• Task objective
All of the data should be repeated exactly; pictures are not part of the copy.

++++++++++

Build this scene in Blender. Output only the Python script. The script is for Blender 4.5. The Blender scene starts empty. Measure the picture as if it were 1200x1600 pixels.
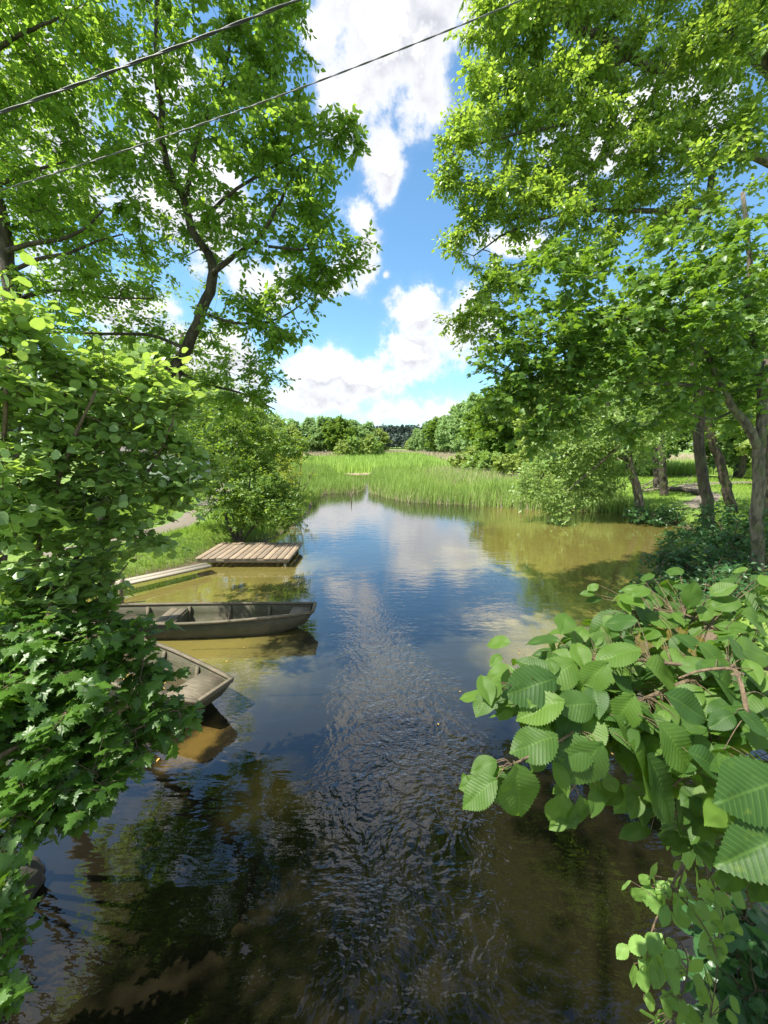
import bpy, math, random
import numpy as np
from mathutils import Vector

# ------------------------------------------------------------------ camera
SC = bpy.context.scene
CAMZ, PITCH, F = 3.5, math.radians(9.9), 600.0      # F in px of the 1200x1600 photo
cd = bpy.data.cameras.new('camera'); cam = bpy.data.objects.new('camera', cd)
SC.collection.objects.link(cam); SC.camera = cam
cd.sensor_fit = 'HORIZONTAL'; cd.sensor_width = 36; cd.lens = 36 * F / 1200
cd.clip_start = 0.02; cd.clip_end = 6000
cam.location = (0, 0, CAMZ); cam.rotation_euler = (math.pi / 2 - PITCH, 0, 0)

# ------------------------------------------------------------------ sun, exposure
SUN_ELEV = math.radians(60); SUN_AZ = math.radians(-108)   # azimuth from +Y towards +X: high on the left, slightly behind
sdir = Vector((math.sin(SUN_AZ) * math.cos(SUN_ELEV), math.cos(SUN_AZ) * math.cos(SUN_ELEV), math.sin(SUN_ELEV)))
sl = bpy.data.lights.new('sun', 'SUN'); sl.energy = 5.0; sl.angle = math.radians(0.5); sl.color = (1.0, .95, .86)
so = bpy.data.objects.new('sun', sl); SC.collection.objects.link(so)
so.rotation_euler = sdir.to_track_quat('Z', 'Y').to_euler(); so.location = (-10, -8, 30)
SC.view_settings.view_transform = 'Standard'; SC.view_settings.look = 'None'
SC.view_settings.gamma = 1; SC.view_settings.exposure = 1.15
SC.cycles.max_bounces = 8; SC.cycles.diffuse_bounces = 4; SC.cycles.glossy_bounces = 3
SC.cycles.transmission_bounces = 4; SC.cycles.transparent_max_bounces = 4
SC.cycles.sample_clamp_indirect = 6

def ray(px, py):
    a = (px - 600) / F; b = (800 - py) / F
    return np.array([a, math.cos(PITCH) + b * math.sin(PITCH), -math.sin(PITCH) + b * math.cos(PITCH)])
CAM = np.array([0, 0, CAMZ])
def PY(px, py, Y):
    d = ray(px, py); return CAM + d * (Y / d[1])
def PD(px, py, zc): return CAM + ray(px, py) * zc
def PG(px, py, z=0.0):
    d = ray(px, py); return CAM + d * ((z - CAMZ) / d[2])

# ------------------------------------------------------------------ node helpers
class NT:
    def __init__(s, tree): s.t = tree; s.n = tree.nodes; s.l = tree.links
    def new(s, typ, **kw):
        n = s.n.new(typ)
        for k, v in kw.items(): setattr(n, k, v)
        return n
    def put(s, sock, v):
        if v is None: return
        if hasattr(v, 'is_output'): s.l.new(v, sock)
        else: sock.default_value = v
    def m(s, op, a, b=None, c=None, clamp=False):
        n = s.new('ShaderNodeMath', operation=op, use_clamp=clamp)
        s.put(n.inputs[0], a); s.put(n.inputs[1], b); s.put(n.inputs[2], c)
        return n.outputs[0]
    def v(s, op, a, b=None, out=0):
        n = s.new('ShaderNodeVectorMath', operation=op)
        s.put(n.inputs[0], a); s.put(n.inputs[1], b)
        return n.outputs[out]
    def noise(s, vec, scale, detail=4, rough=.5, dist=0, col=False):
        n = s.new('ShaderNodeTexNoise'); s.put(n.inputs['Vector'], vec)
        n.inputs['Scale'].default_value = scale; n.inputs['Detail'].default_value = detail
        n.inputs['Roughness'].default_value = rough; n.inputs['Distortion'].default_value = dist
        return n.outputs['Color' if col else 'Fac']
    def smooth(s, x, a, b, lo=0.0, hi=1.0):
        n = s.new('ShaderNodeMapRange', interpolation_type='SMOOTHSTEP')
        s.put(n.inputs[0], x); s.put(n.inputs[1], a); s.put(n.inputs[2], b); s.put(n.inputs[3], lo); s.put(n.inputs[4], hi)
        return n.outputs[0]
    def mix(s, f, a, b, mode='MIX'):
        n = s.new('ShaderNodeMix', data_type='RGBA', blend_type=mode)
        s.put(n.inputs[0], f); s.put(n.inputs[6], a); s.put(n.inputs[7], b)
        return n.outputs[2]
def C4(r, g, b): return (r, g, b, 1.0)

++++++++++

• Written response
Build this scene in Blender. Output only the Python script. The script is for Blender 4.5. The Blender scene starts empty. Measure the picture as if it were 1200x1600 pixels.
import bpy, math, random
import numpy as np
from mathutils import Vector

# ------------------------------------------------------------------ camera
SC = bpy.context.scene
CAMZ, PITCH, F = 3.5, math.radians(9.9), 600.0      # F in px of the 1200x1600 photo
cd = bpy.data.cameras.new('camera'); cam = bpy.data.objects.new('camera', cd)
SC.collection.objects.link(cam); SC.camera = cam
cd.sensor_fit = 'HORIZONTAL'; cd.sensor_width = 36; cd.lens = 36 * F / 1200
cd.clip_start = 0.02; cd.clip_end = 6000
cam.location = (0, 0, CAMZ); cam.rotation_euler = (math.pi / 2 - PITCH, 0, 0)

# ------------------------------------------------------------------ sun, exposure
SUN_ELEV = math.radians(60); SUN_AZ = math.radians(-108)   # azimuth from +Y towards +X: high on the left, slightly behind
sdir = Vector((math.sin(SUN_AZ) * math.cos(SUN_ELEV), math.cos(SUN_AZ) * math.cos(SUN_ELEV), math.sin(SUN_ELEV)))
sl = bpy.data.lights.new('sun', 'SUN'); sl.energy = 5.0; sl.angle = math.radians(0.5); sl.color = (1.0, .95, .86)
so = bpy.data.objects.new('sun', sl); SC.collection.objects.link(so)
so.rotation_euler = sdir.to_track_quat('Z', 'Y').to_euler(); so.location = (-10, -8, 30)
SC.view_settings.view_transform = 'Standard'; SC.view_settings.look = 'None'
SC.view_settings.gamma = 1; SC.view_settings.exposure = 1.15
SC.cycles.max_bounces = 8; SC.cycles.diffuse_bounces = 4; SC.cycles.glossy_bounces = 3
SC.cycles.transmission_bounces = 4; SC.cycles.transparent_max_bounces = 4
SC.cycles.sample_clamp_indirect = 6

def ray(px, py):
    a = (px - 600) / F; b = (800 - py) / F
    return np.array([a, math.cos(PITCH) + b * math.sin(PITCH), -math.sin(PITCH) + b * math.cos(PITCH)])
CAM = np.array([0, 0, CAMZ])
def PY(px, py, Y):
    d = ray(px, py); return CAM + d * (Y / d[1])
def PD(px, py, zc): return CAM + ray(px, py) * zc
def PG(px, py, z=0.0):
    d = ray(px, py); return CAM + d * ((z - CAMZ) / d[2])

# ------------------------------------------------------------------ node helpers
class NT:
    def __init__(s, tree): s.t = tree; s.n = tree.nodes; s.l = tree.links
    def new(s, typ, **kw):
        n = s.n.new(typ)
        for k, v in kw.items(): setattr(n, k, v)
        return n
    def put(s, sock, v):
        if v is None: return
        if hasattr(v, 'is_output'): s.l.new(v, sock)
        else: sock.default_value = v
    def m(s, op, a, b=None, c=None, clamp=False):
        n = s.new('ShaderNodeMath', operation=op, use_clamp=clamp)
        s.put(n.inputs[0], a); s.put(n.inputs[1], b); s.put(n.inputs[2], c)
        return n.outputs[0]
    def v(s, op, a, b=None, out=0):
        n = s.new('ShaderNodeVectorMath', operation=op)
        s.put(n.inputs[0], a); s.put(n.inputs[1], b)
        return n.outputs[out]
    def noise(s, vec, scale, detail=4, rough=.5, dist=0, col=False):
        n = s.new('ShaderNodeTexNoise'); s.put(n.inputs['Vector'], vec)
        n.inputs['Scale'].default_value = scale; n.inputs['Detail'].default_value = detail
        n.inputs['Roughness'].default_value = rough; n.inputs['Distortion'].default_value = dist
        return n.outputs['Color' if col else 'Fac']
    def smooth(s, x, a, b, lo=0.0, hi=1.0):
        n = s.new('ShaderNodeMapRange', interpolation_type='SMOOTHSTEP')
        s.put(n.inputs[0], x); s.put(n.inputs[1], a); s.put(n.inputs[2], b); s.put(n.inputs[3], lo); s.put(n.inputs[4], hi)
        return n.outputs[0]
    def mix(s, f, a, b, mode='MIX'):
        n = s.new('ShaderNodeMix', data_type='RGBA', blend_type=mode)
        s.put(n.inputs[0], f); s.put(n.inputs[6], a); s.put(n.inputs[7], b)
        return n.outputs[2]
def C4(r, g, b): return (r, g, b, 1.0)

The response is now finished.